>> start Data shown

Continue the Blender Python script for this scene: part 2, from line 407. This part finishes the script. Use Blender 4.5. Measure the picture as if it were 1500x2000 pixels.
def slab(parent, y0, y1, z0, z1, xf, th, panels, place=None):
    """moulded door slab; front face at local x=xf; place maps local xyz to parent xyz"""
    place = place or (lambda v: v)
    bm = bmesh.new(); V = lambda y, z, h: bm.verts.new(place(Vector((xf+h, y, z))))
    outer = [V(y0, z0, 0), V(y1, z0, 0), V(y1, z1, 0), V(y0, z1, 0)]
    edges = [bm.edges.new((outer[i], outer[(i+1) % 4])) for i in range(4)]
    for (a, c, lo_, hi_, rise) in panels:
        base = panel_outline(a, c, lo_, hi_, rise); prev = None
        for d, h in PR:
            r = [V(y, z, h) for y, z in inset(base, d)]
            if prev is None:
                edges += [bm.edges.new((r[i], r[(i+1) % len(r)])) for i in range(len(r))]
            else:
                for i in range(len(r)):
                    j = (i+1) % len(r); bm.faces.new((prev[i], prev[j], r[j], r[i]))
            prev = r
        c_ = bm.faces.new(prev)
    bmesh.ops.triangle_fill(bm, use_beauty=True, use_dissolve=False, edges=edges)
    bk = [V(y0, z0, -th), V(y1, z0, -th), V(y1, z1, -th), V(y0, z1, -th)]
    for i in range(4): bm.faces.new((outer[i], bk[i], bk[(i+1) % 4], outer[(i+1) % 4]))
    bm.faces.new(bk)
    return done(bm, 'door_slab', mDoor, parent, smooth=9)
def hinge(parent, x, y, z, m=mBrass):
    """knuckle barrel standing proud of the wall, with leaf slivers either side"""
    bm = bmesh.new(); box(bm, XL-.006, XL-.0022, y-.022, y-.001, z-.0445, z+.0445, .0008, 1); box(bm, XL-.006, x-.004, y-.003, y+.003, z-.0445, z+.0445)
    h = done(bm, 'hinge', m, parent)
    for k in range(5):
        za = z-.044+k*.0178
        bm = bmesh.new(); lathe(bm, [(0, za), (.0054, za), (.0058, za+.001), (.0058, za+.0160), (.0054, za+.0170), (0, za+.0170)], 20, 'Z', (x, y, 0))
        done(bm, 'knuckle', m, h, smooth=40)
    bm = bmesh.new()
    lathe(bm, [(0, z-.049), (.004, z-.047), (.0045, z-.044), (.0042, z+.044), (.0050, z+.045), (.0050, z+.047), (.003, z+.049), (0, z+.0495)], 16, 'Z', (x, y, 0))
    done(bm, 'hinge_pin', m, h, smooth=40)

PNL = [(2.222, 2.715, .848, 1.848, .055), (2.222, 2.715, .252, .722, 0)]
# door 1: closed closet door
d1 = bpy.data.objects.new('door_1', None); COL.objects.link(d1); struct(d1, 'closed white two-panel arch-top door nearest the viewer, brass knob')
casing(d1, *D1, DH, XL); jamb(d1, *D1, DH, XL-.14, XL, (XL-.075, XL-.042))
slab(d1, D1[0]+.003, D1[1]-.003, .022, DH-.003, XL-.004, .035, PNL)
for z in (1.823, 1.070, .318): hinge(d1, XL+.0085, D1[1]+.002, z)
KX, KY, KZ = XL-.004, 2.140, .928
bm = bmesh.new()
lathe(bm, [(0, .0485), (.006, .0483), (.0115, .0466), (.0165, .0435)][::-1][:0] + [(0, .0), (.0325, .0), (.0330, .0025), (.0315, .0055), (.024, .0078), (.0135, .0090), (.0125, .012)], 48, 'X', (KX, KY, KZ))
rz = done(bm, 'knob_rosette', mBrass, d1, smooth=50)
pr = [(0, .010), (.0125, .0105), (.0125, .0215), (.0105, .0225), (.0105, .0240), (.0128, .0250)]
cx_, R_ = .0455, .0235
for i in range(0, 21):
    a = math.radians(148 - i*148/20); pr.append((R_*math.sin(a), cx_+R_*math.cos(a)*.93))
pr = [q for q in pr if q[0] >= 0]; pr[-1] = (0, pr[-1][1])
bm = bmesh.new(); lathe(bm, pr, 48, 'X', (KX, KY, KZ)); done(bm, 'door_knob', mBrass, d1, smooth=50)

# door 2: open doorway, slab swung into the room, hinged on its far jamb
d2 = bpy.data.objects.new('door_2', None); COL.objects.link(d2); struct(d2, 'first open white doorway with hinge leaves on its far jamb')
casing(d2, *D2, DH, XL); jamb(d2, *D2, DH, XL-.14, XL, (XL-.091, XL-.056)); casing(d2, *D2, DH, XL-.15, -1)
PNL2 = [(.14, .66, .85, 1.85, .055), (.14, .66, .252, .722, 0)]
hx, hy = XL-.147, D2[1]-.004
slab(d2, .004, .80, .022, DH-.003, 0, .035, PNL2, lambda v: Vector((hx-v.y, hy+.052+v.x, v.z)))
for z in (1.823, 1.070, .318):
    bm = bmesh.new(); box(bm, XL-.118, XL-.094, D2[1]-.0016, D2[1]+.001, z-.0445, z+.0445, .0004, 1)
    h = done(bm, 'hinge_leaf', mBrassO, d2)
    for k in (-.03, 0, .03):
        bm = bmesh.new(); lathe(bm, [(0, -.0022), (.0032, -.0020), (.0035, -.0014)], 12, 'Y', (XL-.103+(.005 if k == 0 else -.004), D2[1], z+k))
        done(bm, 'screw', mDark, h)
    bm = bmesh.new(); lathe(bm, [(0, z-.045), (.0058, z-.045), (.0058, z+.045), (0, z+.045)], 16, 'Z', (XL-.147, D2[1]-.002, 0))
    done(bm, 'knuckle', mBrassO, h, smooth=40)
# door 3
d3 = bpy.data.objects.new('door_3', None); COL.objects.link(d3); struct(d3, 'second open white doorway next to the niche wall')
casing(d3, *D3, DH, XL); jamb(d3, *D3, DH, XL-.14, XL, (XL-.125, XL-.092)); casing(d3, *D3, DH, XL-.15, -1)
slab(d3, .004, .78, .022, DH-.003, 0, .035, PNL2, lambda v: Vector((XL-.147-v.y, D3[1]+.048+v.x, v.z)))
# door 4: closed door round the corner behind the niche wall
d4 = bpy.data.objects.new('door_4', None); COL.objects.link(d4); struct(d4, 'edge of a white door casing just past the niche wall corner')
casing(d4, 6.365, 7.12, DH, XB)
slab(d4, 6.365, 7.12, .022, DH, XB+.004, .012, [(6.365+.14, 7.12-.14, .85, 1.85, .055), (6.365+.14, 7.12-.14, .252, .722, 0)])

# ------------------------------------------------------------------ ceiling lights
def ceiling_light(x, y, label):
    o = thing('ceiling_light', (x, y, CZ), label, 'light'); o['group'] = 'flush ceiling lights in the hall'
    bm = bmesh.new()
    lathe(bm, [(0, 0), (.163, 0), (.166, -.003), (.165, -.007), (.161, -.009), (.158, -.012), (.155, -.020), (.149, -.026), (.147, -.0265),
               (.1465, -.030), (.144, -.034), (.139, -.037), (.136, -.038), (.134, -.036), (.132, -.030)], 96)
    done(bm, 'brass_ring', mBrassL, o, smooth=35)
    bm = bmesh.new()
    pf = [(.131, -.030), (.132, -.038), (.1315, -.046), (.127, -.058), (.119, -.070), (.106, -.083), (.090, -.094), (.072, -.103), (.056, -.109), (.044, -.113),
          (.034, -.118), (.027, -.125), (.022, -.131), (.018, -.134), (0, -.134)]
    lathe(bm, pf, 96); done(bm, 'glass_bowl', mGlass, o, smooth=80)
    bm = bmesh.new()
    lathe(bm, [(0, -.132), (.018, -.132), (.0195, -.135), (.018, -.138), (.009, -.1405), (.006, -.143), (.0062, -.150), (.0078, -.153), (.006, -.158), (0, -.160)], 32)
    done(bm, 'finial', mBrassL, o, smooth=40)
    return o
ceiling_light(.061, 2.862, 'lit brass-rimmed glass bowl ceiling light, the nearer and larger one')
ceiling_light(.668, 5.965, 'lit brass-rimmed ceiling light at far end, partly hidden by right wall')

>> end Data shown

### What you have to do:
Only the lines from the beginning of the material above through the line with "done(bm, 'hinge_pin', m, h, smooth=40)" are wanted; extract them exactly.

### Full answer:
Continue the Blender Python script for this scene: part 2, from line 407. This part finishes the script. Use Blender 4.5. Measure the picture as if it were 1500x2000 pixels.
def slab(parent, y0, y1, z0, z1, xf, th, panels, place=None):
    """moulded door slab; front face at local x=xf; place maps local xyz to parent xyz"""
    place = place or (lambda v: v)
    bm = bmesh.new(); V = lambda y, z, h: bm.verts.new(place(Vector((xf+h, y, z))))
    outer = [V(y0, z0, 0), V(y1, z0, 0), V(y1, z1, 0), V(y0, z1, 0)]
    edges = [bm.edges.new((outer[i], outer[(i+1) % 4])) for i in range(4)]
    for (a, c, lo_, hi_, rise) in panels:
        base = panel_outline(a, c, lo_, hi_, rise); prev = None
        for d, h in PR:
            r = [V(y, z, h) for y, z in inset(base, d)]
            if prev is None:
                edges += [bm.edges.new((r[i], r[(i+1) % len(r)])) for i in range(len(r))]
            else:
                for i in range(len(r)):
                    j = (i+1) % len(r); bm.faces.new((prev[i], prev[j], r[j], r[i]))
            prev = r
        c_ = bm.faces.new(prev)
    bmesh.ops.triangle_fill(bm, use_beauty=True, use_dissolve=False, edges=edges)
    bk = [V(y0, z0, -th), V(y1, z0, -th), V(y1, z1, -th), V(y0, z1, -th)]
    for i in range(4): bm.faces.new((outer[i], bk[i], bk[(i+1) % 4], outer[(i+1) % 4]))
    bm.faces.new(bk)
    return done(bm, 'door_slab', mDoor, parent, smooth=9)
def hinge(parent, x, y, z, m=mBrass):
    """knuckle barrel standing proud of the wall, with leaf slivers either side"""
    bm = bmesh.new(); box(bm, XL-.006, XL-.0022, y-.022, y-.001, z-.0445, z+.0445, .0008, 1); box(bm, XL-.006, x-.004, y-.003, y+.003, z-.0445, z+.0445)
    h = done(bm, 'hinge', m, parent)
    for k in range(5):
        za = z-.044+k*.0178
        bm = bmesh.new(); lathe(bm, [(0, za), (.0054, za), (.0058, za+.001), (.0058, za+.0160), (.0054, za+.0170), (0, za+.0170)], 20, 'Z', (x, y, 0))
        done(bm, 'knuckle', m, h, smooth=40)
    bm = bmesh.new()
    lathe(bm, [(0, z-.049), (.004, z-.047), (.0045, z-.044), (.0042, z+.044), (.0050, z+.045), (.0050, z+.047), (.003, z+.049), (0, z+.0495)], 16, 'Z', (x, y, 0))
    done(bm, 'hinge_pin', m, h, smooth=40)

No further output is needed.